Tuesday, August 06, 2019

First Rains Of August


View of Catalinas above from 05:00 pm MST yesterday, just before storms moved into central metro area.

Visible satellite image from 06:30 am this morning (below) shows widespread, heavy cloud cover over much of the Southwest. How long will it persist later today?



Plot of detected CG flashes (above, for 24-hours ending at 02:00 am this morning - from Atmo and Vaisala) indicates considerable thunderstorm activity from Santa Cruz County north across eastern Pima and into Pinal County, yesterday afternoon and evening

ALERT map of rain reports (below, for 24-hours ending at 07:00 am this morning) shows essentially 100% areal coverage of thunderstorm rains across northeast half of network. Other amounts: Atmo 0.31"; TUS 0.23"; here 0.20; and DM 0.14". Heaviest rains stayed mostly over the mountains north and east.

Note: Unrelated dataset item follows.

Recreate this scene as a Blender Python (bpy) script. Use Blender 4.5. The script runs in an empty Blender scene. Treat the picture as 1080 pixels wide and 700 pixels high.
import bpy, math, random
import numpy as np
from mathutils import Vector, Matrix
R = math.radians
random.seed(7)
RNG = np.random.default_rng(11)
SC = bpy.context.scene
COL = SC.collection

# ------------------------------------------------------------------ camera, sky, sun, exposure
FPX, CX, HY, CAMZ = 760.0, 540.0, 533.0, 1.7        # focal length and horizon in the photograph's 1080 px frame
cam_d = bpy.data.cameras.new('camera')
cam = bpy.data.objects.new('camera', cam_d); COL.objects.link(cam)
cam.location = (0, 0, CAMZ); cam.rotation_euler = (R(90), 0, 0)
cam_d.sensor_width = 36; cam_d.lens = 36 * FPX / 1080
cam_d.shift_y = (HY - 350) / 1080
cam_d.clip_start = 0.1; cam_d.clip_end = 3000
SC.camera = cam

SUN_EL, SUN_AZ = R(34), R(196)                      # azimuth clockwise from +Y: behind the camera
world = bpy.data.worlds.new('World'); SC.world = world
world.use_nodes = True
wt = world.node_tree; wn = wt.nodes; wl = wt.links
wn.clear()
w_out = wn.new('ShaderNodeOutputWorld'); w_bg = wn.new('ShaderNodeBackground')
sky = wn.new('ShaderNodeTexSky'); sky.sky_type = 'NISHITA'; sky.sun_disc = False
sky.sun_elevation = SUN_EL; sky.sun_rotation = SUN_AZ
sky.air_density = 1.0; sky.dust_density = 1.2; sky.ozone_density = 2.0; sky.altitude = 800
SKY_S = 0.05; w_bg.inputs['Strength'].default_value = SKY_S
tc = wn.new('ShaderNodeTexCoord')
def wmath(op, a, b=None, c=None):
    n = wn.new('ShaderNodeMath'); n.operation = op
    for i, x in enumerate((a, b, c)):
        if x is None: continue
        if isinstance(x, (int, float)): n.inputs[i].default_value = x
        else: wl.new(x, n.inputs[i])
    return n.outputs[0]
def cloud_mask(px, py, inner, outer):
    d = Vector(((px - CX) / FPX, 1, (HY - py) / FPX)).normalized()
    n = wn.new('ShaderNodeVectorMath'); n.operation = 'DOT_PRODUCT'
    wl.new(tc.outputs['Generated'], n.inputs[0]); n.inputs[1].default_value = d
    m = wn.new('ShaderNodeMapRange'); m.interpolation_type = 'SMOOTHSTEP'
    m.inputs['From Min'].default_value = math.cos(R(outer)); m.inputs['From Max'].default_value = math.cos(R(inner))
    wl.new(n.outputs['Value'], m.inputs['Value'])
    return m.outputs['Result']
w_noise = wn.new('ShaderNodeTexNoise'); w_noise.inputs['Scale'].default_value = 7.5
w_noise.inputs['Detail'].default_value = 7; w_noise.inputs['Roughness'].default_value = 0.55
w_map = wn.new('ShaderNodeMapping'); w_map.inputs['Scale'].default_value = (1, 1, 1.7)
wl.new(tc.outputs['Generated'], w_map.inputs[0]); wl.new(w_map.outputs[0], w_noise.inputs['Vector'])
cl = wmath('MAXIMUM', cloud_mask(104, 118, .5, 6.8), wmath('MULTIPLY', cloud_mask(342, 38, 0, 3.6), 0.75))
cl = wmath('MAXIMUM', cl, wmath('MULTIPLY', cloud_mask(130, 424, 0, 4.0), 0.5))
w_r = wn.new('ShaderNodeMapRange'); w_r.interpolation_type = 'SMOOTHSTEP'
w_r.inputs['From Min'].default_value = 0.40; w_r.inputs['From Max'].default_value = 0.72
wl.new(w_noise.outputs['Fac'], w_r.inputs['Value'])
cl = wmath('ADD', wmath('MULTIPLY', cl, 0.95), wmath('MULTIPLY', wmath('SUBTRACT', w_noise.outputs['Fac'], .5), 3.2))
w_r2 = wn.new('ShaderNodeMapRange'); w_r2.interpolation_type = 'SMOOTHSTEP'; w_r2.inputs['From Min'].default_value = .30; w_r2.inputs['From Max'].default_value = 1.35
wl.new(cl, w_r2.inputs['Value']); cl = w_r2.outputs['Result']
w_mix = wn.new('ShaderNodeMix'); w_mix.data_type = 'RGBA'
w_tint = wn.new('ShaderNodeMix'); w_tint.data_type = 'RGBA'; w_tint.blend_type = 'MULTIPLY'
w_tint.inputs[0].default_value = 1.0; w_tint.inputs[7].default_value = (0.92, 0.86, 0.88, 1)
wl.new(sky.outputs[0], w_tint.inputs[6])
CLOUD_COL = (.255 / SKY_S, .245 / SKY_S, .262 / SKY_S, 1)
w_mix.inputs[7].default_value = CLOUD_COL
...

At 500 mb this morning (12 UTC large-scale analysis above) indicates inverted trough persisting from central GoC into western New Mexico. A piece of this trough, or a large MCV, moved northward across the Tucson metro area early this morning.

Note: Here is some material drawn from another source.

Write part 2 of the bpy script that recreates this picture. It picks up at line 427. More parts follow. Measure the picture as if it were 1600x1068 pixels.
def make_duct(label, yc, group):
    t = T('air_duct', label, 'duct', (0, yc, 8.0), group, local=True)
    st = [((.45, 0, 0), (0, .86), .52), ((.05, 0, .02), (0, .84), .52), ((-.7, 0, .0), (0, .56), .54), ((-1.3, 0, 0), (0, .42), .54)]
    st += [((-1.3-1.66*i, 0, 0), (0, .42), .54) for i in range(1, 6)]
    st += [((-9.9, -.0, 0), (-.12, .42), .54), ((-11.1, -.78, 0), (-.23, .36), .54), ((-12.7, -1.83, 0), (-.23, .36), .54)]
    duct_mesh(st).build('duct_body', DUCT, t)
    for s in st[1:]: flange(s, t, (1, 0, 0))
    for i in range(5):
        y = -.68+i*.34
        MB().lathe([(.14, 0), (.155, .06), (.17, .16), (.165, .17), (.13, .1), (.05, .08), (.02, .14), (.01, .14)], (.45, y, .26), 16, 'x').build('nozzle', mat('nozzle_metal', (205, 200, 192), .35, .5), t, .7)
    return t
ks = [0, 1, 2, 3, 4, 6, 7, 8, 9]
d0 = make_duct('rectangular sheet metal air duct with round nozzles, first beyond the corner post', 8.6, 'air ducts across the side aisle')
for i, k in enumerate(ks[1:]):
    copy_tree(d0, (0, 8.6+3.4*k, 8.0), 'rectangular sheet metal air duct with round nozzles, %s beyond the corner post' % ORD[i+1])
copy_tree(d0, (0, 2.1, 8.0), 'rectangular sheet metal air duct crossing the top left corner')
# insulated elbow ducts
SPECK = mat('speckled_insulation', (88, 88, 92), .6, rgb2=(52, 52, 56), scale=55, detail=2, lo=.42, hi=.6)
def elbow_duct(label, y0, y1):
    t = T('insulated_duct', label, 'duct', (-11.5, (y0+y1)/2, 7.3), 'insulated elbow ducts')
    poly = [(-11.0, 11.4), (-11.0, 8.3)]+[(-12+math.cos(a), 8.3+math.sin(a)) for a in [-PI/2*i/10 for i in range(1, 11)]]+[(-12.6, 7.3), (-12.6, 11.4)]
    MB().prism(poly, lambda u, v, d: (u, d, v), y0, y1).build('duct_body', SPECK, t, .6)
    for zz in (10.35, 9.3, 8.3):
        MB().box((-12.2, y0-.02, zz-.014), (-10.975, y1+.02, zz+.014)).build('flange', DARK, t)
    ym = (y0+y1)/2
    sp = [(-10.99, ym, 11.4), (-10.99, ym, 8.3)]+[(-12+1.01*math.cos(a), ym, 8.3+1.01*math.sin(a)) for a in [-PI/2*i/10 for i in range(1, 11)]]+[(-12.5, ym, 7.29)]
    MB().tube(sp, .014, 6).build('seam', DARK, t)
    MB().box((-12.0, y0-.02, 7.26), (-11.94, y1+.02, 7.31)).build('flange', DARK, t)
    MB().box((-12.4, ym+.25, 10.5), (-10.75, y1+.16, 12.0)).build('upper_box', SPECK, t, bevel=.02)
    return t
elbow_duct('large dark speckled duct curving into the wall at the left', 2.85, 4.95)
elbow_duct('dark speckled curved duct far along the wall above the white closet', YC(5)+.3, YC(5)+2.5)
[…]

Below is the 12 UTC TWC sounding plot (ignore CAPE analyses which over-play CAPE) shows a typical onion-shaped sounding that follows storms and rain, with dry low-levels below 600 mb. There will likely be small CAPE this afternoon, if we get some sunshine and heating, plus lift through the inversion above BL - which are the big question marks for today. Maximum temperatures will also possibly be damped by the clouds and yesterday's rains. The usual scenario for this type situation brings a down-day for today.